En todo paso existe un antes y un después. Hay una ruptura. Los que realizan el paso se transforman. El rito de paso del nacimiento, por ejemplo, celebra la ruptura de la pertenencia al mundo natural, para pasar a pertenecer al mundo cultural, representado por la imposición del nombre.
El bautismo celebra el paso del mundo cultural al mundo sobrenatural, es decir, de hijo e hija de los padres a hijo e hija de Dios.
El matrimonio es otro importante rito de paso: de soltero o soltera con las disponibilidades que caben a esta fase de la vida, a casado y casada, con las responsabilidades que este estado comporta.
La muerte es otro gran rito de paso: se pasa del tiempo a la eternidad, de la estrechez espaciotemporal a la total apertura de lo infinito, de este mundo a Dios.
Si nos fijamos bien, toda la vida humana posee una estructura pascual.
Toda ella está hecha de crisis que significan pasos y procesos de acrisolamiento y madurez. Tomando como referencia el tiempo, se verifica un paso de la infancia a la juventud, de la juventud a la edad adulta, de la edad adulta a la vejez, de la vejez a la muerte, de la muerte a la resurrección y de la resurrección a la zambullida en el reino de la Trinidad.

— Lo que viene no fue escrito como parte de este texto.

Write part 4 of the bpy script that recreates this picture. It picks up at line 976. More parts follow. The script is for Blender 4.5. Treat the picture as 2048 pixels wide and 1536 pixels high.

Son verdaderas travesías con los riesgos y peligros que este fenómeno existencial implica. Hay travesías que nos llevan al abismo; otras nos llevan a la culminación.
“Si alguno quiere venir detrás de mí, que renuncie a sí mismo,
que cargue con su cruz y que me siga” (Mc 8, 34).
Nos alientan las travesías y testimonios de hombres y mujeres, de ayer y de hoy en nuestros pueblos
que han llegado a compartir la cruz de Cristo hasta la entrega de sus vidas.”